4. Bezug zum Kirchenjahr
Der sich auf die Weisheit fokussierende Text ist für den Sonntag Jubilate gut geeignet, insofern die Gestalt der Frau Weisheit den Weg im Raum zwischen Ostern und Pfingsten überbrückt. Zwischen Auferstehung und Pfingsten eröffnen ihre Erinnerungen Gelegenheit sich Gottes Wohltaten an seiner Schöpfung zu vergewissern. Dieses Erinnern passt zum Charakter des Sonntags, der im Rückgriff auf den 66. Psalm dem Sonntag seinen Namen gibt: Jauchzet Gott, alle Lande! An diesem Sonntag soll es um Schöpfung und neues Leben gehen. Die Predigt an Jubilate, dem dritten Sonntag nach Ostern kann darauf abheben, den Raum zwischen Ostern und Pfingsten im Konzept der personifizierten, aber wirkmächtigen Weisheit für den Menschen auszuloten. Dabei erweist sich die Weisheit für die Adressaten als eine Gestalt, die sie von der Auferstehung Jesu an Ostern her kommend auf den Geistempfang an Pfingsten zurüstet.
5. Anregungen
Angesichts der dominanten Stellung der Frau Weisheit legt sich eine dialogische Predigt nahe, in der Frau Weisheit über ihre Erfahrungen und Erinnerungen befragt wird. Diese Befragung kann an verschiedenen Stellen des Textes ansetzen, sie sollte aber reflektieren, dass konkrete Handlungsanweisungen nicht gegeben werden. Was der Einzelne tun kann oder sollte, muss er letztlich selbst entdecken. Daher ließe sich etwa fragen: Was braucht man eigentlich, um den „Tod im Leben“ (V. 35.36) zu überwinden?

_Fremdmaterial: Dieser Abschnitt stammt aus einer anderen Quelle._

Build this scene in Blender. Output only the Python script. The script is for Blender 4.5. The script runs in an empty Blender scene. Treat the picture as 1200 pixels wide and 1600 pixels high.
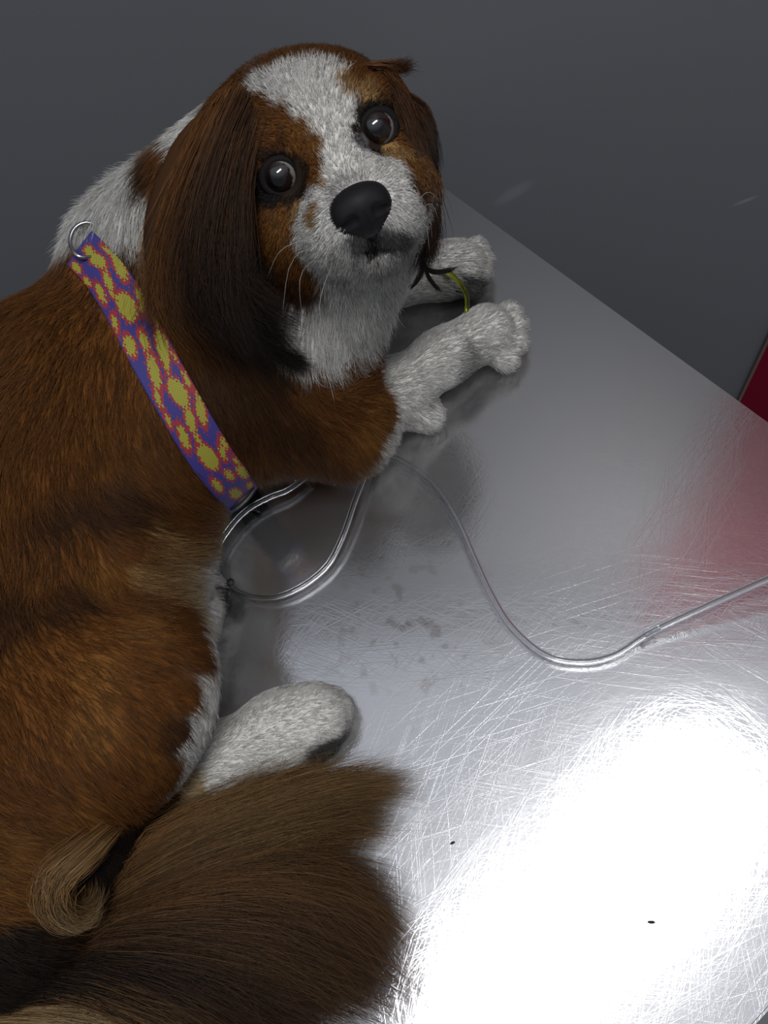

Denkbar wäre auch ein Zugang, der danach fragt, wie wir eigentlich konkret (V. 32b.34a) glücklich werden können. In diesem zweiten Fall könnte ein Schreibimpuls beispielsweise lauten: Glücklich diejenigen, die meine Wege bewahren - Wie geht das? Welche Schritte muss ich dafür gehen? Was ist damit überhaupt gemeint?